Author: Mark Harris

Publisher: Penguin Press HC The; First Edition edition (February 27, 2014)
ISBN-10: 1594204306

ISBN-13: 978-1594204302

While Five Came Back was published this February, it's a book that shouldn't be lost in the avalanche of 2014 publications. As many reviewers have already noted, it's a title that should interest both World War II buffs and anyone interested in the history of Hollywood.

Starting in the years leading up to Pearl Harbor with an epilogue that explores the aftermath of WWII, historian Mark Harris weaves together the wartime involvement of directors John Ford, George Stevens, John Huston, William Wyler, and Frank Capra. Each story is a study in compare/contrasts not only of these men's personal styles and egos, but the complexity of what Hollywood and Washington expected of them, not to mention the competing interests of British filmmakers. In addition, the government agencies who took responsibility for overseeing both propaganda and training movies had a wide variety of motivations and desires that made the work of these men difficult and sometimes pointless.

In all cases, the five directors, all well above draft age, made real personal sacrifices in order to contribute to the war effort. Several of them literally put their lives on the line to obtain the footage that would bring the war home to the American theatre audience. Ford was wounded while shooting the opening moments of the Battle of Midway from a rooftop, Wyler rode along on bombing missions over Germany, Stevens filmed the horrific scenes at Dachau. Both Stevens and Ford were on the beaches on D-Day. As a result, Wyler suffered permanent hearing loss he feared would end his career and Stevens was severely affected by what he saw at the concentration camps. He shot perhaps the most important footage of them all that was intended for a limited audience—the judges at the Nuremberg war crimes tribunal.

Harris exposes many myths about these men, such as Huston's bogus claims his documentary San Pietro was built from real battlefield footage when it was actually made of reenactments.

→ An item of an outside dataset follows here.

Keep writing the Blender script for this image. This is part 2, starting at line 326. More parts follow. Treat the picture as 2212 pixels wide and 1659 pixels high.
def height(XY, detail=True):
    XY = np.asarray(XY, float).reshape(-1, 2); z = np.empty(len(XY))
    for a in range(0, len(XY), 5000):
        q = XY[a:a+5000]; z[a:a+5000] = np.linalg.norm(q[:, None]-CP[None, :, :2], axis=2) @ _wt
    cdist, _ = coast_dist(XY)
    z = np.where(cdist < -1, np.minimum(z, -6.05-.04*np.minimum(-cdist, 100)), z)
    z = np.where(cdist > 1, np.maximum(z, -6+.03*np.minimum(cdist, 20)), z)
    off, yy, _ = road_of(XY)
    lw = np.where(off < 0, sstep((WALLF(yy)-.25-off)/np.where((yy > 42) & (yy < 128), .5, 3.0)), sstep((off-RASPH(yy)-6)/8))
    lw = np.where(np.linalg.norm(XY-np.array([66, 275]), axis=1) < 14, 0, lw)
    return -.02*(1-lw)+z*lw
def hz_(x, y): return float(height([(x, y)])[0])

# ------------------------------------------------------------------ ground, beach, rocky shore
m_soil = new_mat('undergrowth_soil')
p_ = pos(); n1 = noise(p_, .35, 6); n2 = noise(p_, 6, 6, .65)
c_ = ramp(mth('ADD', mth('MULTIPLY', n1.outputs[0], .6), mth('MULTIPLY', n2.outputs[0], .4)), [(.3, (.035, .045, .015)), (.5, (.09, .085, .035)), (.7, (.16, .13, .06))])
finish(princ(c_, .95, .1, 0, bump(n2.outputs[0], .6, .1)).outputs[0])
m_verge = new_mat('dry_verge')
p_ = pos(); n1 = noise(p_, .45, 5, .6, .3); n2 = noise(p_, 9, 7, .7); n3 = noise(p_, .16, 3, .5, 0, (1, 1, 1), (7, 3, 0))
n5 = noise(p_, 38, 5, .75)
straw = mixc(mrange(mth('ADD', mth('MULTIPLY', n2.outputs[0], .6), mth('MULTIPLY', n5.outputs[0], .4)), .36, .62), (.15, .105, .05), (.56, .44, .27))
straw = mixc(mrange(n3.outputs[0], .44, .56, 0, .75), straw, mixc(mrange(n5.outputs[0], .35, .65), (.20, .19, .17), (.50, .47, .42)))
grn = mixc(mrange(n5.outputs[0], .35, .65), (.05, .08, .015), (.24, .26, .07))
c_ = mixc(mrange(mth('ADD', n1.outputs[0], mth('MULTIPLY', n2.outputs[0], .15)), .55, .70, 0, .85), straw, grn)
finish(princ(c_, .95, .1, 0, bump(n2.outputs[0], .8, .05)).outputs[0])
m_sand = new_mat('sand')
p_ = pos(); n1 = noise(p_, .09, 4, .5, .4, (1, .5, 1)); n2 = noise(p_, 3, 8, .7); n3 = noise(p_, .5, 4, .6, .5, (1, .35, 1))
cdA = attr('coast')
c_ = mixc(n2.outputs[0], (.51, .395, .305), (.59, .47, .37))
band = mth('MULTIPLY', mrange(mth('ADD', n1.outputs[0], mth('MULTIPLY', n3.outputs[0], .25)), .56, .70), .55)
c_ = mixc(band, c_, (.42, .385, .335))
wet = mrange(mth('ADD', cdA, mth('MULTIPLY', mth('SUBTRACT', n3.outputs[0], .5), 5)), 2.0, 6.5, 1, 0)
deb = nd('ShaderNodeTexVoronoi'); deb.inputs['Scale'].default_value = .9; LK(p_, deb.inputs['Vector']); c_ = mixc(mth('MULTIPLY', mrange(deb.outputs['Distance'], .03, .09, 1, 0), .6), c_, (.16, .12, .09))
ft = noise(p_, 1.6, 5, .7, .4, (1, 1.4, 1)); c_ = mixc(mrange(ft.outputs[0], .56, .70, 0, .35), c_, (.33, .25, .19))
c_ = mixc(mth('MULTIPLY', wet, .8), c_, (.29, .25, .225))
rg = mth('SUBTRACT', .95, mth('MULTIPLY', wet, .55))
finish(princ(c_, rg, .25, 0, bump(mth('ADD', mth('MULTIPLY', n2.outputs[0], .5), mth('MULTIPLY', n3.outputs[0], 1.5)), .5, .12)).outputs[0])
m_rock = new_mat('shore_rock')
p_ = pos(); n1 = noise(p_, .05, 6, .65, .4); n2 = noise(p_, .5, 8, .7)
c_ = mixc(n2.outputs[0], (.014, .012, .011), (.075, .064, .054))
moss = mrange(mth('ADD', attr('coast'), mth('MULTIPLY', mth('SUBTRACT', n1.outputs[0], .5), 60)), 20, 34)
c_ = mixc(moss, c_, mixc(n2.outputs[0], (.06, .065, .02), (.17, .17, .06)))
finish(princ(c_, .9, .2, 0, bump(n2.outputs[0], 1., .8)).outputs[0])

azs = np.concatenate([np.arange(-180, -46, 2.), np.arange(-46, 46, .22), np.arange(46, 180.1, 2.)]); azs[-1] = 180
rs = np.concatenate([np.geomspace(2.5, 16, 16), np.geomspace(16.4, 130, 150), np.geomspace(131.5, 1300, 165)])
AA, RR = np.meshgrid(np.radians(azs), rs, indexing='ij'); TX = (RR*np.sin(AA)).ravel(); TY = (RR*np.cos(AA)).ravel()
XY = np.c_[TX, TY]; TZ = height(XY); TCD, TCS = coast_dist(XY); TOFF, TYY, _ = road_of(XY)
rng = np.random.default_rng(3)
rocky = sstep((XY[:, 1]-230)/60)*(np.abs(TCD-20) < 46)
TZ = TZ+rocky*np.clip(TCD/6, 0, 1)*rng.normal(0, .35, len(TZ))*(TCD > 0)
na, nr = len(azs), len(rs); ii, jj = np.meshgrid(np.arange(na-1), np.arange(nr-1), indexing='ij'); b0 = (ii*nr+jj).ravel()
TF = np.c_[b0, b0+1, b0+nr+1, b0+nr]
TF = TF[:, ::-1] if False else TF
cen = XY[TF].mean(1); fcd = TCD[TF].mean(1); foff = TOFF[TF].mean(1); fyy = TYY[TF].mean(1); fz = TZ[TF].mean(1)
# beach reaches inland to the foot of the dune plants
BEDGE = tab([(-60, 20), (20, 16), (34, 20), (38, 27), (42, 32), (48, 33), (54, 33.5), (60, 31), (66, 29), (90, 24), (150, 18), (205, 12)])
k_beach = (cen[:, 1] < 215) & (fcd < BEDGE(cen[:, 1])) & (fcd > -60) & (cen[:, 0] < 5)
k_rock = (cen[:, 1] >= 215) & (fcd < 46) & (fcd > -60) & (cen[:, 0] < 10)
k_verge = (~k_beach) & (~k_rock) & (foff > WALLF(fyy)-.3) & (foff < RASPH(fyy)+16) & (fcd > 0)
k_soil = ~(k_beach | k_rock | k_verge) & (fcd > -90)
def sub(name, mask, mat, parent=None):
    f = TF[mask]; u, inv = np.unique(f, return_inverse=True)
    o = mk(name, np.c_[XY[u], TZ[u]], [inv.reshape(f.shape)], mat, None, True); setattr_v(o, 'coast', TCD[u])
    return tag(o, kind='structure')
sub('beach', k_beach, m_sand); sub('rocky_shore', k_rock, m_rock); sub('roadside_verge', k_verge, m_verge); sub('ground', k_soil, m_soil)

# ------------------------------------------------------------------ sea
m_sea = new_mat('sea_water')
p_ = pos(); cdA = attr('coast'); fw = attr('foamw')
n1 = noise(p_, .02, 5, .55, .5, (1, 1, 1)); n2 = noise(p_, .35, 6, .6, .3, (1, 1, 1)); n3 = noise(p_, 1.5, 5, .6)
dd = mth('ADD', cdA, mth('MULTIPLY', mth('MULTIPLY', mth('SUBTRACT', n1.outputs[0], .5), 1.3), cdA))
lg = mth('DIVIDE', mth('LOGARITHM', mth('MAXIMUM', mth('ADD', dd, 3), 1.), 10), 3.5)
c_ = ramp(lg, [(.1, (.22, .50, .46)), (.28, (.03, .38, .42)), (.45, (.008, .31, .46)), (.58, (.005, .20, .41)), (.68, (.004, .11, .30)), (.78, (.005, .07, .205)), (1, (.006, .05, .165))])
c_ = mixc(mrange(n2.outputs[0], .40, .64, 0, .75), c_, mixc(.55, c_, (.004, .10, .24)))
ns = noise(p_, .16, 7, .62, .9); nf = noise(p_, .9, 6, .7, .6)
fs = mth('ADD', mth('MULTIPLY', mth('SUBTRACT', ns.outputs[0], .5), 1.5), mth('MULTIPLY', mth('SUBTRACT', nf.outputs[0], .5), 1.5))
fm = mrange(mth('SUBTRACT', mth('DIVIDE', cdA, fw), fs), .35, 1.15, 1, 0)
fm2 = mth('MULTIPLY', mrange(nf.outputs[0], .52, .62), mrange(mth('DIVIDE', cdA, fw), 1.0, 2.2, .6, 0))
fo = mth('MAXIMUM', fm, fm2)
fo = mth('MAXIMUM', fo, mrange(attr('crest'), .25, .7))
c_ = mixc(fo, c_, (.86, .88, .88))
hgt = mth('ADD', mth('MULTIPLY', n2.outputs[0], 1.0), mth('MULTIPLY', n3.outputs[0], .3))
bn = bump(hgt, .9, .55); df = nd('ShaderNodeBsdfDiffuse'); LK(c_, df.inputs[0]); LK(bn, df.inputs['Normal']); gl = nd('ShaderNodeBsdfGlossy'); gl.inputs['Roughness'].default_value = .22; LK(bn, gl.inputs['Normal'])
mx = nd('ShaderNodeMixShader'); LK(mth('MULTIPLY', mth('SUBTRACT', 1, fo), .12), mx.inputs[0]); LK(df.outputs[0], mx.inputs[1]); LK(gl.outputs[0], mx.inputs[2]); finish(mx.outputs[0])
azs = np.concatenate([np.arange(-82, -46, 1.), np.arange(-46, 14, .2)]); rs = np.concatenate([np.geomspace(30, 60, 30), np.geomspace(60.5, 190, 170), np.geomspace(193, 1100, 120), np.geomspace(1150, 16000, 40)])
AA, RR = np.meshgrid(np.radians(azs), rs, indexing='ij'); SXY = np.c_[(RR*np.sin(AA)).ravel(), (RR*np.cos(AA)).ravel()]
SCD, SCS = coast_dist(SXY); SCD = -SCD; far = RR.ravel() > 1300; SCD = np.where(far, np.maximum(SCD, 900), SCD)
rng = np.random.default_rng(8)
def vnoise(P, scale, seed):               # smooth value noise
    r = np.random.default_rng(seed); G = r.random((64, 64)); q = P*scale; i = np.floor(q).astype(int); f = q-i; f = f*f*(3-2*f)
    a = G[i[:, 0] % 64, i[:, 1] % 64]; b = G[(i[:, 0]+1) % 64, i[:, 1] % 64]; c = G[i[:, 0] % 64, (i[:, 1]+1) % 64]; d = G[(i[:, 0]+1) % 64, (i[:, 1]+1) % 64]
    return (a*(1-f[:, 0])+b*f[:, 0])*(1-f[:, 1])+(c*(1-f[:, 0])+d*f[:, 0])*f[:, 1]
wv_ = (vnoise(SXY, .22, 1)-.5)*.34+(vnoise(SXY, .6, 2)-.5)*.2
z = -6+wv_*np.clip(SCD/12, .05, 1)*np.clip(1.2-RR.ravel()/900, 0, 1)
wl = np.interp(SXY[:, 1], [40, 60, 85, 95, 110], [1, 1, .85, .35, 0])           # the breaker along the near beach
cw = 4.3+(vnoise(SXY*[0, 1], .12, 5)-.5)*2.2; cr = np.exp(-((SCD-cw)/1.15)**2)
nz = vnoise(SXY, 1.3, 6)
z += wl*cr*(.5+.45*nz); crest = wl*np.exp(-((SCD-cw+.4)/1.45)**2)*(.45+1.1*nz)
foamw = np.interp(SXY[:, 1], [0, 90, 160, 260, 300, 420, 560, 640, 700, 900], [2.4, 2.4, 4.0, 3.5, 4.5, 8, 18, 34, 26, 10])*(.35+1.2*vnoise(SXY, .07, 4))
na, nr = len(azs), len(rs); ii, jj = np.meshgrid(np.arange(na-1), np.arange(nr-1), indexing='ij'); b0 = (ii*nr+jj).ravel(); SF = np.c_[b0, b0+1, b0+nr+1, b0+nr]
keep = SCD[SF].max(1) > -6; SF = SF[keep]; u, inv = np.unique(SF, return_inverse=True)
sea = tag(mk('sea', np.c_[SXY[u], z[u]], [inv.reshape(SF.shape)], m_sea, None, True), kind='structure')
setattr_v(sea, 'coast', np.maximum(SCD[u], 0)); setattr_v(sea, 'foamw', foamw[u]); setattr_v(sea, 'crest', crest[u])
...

While the others went overseas, Capra alone stayed in New York working on propaganda efforts and bound by the frustrations of government bureaus that delayed his work so long that by the time many of his projects were approved, the tone of the times had changed. At the outset, the idea was to drum up support for going to war at all. Then the goal was to encourage preparedness and staying the course. Finally, the moviegoers of America were war-weary and wanted escape, not immersion, in what was occurring in lands far away. Most importantly, these directors found their creative aspirations boxed in by supervisors every bit as frustrating as the studio bosses in Hollywood.

What makes this book so readable and revelatory is not just the research of Mark Harris, but his ability to make the book flow with nuggets and insights on nearly every page, especially placing events in the contexts of the times. With the exception of Capra, who didn't understand the world had changed after the war, most of the personalities are shown to be complex patriots. Ford famously did not like John Wayne, perhaps WWII's most notorious draft-dodger. If anyone really fares badly, it was Darryl F. Zanuck, the head of 20th-Century Fox, who pompously thought he should be called "Colonel" while alienating everyone he encountered.

So Harris explores how a string of films were made, from Mrs. Miniver to The Best of Our Lives, showing how they reflected what Hollywood, the government, and audiences expected. He goes in depth looking at the personal and professional lives of his subjects with a balanced approach with little editorializing. In short, Five Came Back is the best type of film history, having much, much more to show than the average silver screen analysis.